Gemäß »Evakuierungsbefehl« mussten sich 442 Bremerinnen und Bremer, darunter auch Christen jüdischer Abstammung, noch vor Sonnenaufgang sammeln. Sie wurden in kleinen Gruppen zum Bahnhof geführt und dort einer stundenlangen demütigenden Abfertigungsprozedur ausgesetzt, ehe sie in den aus Hamburg eingetroffenen Deportationszug »verladen« wurden.

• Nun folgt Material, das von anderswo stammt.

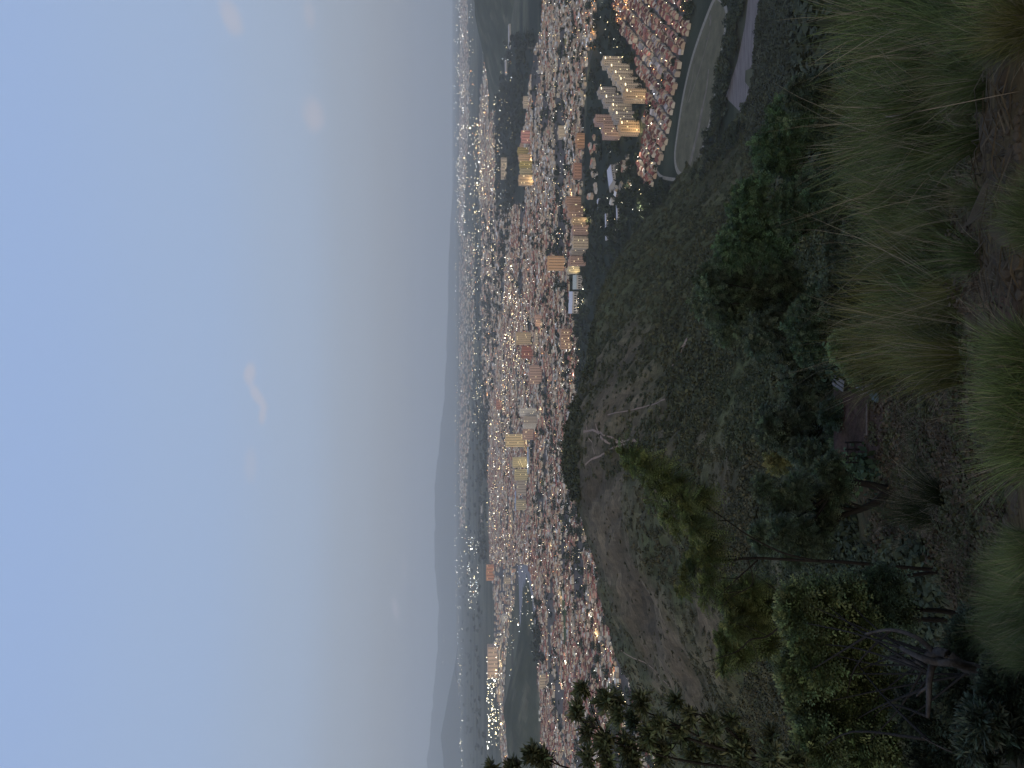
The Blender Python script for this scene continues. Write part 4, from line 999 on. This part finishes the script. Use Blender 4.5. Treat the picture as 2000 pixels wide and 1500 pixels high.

Die Fahrt dauerte mindestens drei Tage und drei Nächte und endete in der »Hölle von Minsk«. Von den ca. 22.000 nach Minsk deportierten jüdischen Deutschen überlebten nur höchstens 30 nach einer Schätzung des Holocaust-Überlebenden Heinz Rosenberg aus Hamburg. An den drei Tagen vom 28. bis 30. Juli 1941 seien auf Befehl aus Berlin insgesamt 10.000 bis 18.000 jüdische Menschen, die als nicht arbeitsfähig galten, innerhalb und außerhalb des Ghettos erschossen worden. Der 28. Juli 1942 gilt als Todesdatum von Agathe und Arnold Baumgarten. »Sie wurden in Minsk in Kiesgruben erschossen«, so Uri Bustan 1993 anlässlich eines Zeitzeugenberichts in der Verdener Hauptschule, »und in Massengräbern verscharrt. Wir wissen nicht wo. Es gab kein Grab. Unser Grabstein ist jetzt das Mahnmal.«
Offiziell für tot erklärt wurden sie laut Beschluss des Amtsgerichts Bremen (Az. II. 1112-1803/48) am 19. August 1948. Als »Zeitpunkt des Todes« wurde der 28. Mai 1945 festgesetzt.